On the Side: Homemade for the Holidays
Hello, friends! As you've probably noticed, Taste As You Go has been quiet over the holidays. After leaving my job in New York and finally ending my commuting adventures on the bus, I jumped straight into into writing my first contracted freelance piece. Throw in some time with family and friends to celebrate the season, and, well... You know how it goes.
The good news is, I'm back and ready to take on 2013!
This past Christmas was the first that Stephen and I shared as husband and wife. To make the holiday more special, I agreed to make a new skirt for our Christmas tree and new stockings to hang on our mantle. Ones that we'd take out of storage year after year that would remind us of the "early days".
This project was an extremely meaningful one, so I budgeted a full week to get everything done, factoring in the time I'd need to get reacquainted with my mother's sewing machine.
(I learned how to sew on this machine, and it was the same machine I used to make my childhood Christmas stocking. With my mother's help, of course.)
Unfortunately, a series of delays severely shortened the time I had to finish sewing all of the pieces. By the time Stephen and I managed to get to the fabric store to consult on pattern combinations and pick up materials, I only had 48 hours to complete everything.
I transformed our kitchen into a sewing room, and, before you knew it, there were scraps of fabric and bits of thread all over the place. Not to mention stray pins on the table and on the floor. Attaching the piping was a frustrating experience that resulted in me babbling incoherently under my breath as I positioned, pinned, unpinned, re-positioned, and re-pinned the piping all the way around the edge of the skirt. I was experiencing a mini-meltdown and wondered whether I had foolishly taken on too much.
But everything changed when I placed the finished skirt around the base of our Christmas tree. It had come out beautifully, with the chosen patterns representing us so perfectly. I could hardly believe that I made that tree skirt with my own two hands and silently prayed that the stockings would come out just as nicely.
I didn't waste any time and went back to the kitchen to start cutting the pattern pieces for our stockings. When I saw how large they would ultimately wind up being, I burst out laughing.

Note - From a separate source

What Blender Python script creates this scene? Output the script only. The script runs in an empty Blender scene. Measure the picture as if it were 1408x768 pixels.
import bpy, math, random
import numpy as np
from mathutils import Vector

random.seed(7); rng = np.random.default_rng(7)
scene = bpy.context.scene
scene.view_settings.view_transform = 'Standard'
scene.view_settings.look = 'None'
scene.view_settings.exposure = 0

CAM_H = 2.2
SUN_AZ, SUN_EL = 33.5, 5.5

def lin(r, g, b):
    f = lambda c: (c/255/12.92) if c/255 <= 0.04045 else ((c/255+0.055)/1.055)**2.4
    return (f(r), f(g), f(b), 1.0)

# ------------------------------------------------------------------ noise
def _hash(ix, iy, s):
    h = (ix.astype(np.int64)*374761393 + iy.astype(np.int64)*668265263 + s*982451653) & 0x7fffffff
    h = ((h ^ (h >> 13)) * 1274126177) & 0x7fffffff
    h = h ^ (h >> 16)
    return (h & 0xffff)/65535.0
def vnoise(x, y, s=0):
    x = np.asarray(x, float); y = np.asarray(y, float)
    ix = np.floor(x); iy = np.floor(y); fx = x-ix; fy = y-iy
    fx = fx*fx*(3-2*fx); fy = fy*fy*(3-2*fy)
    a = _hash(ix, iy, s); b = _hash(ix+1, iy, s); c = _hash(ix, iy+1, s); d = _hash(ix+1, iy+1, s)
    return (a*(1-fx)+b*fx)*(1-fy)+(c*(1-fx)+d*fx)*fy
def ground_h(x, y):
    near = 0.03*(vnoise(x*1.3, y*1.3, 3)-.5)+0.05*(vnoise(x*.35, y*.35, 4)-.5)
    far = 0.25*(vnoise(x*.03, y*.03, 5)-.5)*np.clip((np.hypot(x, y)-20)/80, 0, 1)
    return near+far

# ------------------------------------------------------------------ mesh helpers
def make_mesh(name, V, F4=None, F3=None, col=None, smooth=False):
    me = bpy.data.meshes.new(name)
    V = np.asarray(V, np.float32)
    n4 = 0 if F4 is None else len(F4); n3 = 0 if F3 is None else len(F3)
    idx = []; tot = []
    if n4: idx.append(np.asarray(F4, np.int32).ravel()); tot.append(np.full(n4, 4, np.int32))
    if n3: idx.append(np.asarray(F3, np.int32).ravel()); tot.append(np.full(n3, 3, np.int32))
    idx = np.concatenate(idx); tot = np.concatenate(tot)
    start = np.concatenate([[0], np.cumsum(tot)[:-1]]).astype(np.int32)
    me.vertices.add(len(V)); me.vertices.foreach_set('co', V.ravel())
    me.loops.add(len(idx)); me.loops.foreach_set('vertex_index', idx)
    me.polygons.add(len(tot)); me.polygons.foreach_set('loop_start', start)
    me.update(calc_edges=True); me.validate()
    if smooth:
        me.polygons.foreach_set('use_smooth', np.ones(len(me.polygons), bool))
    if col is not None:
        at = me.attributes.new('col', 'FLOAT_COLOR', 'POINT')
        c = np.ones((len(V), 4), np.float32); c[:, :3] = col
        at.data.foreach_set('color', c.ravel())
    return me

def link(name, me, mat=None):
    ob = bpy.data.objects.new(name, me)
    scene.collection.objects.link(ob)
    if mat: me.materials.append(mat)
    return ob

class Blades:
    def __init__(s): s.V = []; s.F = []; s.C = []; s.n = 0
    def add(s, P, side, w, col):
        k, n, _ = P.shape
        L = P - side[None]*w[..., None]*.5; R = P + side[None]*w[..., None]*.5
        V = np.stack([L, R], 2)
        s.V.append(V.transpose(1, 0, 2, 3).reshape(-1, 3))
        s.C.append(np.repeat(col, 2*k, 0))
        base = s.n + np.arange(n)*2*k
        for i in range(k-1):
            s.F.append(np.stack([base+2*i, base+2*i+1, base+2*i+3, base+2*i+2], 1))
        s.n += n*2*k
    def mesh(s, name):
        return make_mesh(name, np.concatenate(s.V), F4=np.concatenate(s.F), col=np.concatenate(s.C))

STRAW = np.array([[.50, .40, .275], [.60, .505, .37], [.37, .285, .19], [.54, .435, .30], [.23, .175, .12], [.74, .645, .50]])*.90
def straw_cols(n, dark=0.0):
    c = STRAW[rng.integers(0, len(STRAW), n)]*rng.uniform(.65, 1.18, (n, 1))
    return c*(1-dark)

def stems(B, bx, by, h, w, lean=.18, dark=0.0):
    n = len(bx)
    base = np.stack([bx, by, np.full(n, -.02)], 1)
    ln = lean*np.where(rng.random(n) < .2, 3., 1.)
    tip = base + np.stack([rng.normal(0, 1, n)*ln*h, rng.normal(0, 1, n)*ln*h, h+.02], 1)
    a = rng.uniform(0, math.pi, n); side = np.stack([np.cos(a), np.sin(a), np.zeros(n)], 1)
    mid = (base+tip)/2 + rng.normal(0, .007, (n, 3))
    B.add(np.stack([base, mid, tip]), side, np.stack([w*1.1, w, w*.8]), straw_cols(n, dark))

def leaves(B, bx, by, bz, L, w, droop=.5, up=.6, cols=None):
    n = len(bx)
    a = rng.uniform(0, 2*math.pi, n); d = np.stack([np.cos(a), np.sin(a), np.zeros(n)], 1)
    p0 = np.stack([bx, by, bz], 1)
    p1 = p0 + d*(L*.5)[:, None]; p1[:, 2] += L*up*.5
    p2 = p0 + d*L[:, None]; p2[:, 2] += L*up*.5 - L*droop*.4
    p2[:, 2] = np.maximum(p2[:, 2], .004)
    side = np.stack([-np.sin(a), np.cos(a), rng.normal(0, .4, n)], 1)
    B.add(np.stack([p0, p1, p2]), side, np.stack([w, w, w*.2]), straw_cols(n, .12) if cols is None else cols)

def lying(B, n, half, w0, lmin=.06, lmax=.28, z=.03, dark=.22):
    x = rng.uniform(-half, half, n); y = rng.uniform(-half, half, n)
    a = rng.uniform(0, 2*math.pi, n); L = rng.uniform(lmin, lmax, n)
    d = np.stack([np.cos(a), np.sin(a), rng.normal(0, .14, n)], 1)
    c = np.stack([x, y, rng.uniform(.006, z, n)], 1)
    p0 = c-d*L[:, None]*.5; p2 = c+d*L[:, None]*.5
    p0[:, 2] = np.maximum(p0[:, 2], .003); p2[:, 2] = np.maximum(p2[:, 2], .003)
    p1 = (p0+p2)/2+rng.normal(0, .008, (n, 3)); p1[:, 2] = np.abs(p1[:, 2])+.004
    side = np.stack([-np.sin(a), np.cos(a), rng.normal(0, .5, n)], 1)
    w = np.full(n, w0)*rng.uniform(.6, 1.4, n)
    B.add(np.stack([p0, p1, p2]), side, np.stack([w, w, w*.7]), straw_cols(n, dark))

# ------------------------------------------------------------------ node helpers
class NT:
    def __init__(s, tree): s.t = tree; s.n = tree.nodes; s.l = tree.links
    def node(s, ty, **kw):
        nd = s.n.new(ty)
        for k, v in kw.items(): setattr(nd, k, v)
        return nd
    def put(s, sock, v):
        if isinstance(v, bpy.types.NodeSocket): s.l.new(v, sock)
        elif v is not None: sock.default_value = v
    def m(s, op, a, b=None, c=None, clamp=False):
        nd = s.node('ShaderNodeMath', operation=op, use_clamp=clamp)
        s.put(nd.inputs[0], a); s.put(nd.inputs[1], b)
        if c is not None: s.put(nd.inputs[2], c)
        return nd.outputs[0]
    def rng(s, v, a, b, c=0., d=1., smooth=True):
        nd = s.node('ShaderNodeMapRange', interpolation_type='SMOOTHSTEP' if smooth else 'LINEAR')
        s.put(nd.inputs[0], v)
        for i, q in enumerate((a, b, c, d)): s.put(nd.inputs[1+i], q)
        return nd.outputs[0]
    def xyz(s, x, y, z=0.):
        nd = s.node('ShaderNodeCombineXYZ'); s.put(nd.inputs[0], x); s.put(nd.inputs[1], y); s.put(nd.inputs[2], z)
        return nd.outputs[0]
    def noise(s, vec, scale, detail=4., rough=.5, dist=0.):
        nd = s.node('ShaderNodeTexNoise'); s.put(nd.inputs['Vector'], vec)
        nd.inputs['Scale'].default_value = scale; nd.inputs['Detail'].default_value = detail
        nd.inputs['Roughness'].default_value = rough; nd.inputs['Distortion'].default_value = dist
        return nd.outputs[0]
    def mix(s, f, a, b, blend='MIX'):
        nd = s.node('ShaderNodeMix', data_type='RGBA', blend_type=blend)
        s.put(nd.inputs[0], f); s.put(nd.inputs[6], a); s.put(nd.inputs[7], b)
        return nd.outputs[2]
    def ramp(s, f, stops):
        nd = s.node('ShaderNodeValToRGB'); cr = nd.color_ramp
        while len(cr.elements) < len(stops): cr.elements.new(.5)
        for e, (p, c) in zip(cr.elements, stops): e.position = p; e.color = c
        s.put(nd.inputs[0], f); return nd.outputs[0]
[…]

Delirium must have set in while we were in the fabric store because, somehow, Stephen and I chose the 25-inch stockings and purchased all of the necessary materials for them. After a quick consultation, we decided that the "medium-sized" 19-inch stockings would provide more than enough room for Christmas presents, and I set to work
As a tribute to our Alma Mater, we opted against choosing traditional Christmas colors for our stockings and chose brown and white fabrics instead. Lehigh is such a rich part of our history as a couple -- we met there, we fell in love there, and he proposed there -- that it just made sense.
Because we didn't want to add jingle-bell trim, I modified the pattern slightly and made some stylistic changes that fit in better with the modern, clean aesthetic that we were going for. Things were progressing nicely until I had to attach the stocking cuffs.
My inability to visualize what the instructions were telling me to do had me throwing my hands up in the air in frustration. Thankfully, Stephen helped me complete that step, and I was able to power through to finish the stockings just before we ran out the door to go to the Christmas Eve service at church.
Because we were in such a rush to leave the house, we had to wait until we got back from spending Christmas with Stephen's family to see what the stockings looked like hanging on the mantle. I think they're just as beautiful as any expensive stocking one might order from a Pottery Barn catalog, but they're infinitely more valuable because they were made with loving hands.
Even though the tree skirt and stockings have been packed away with the rest of our Christmas decorations, I'm already looking forward to taking them out and putting them on display in December!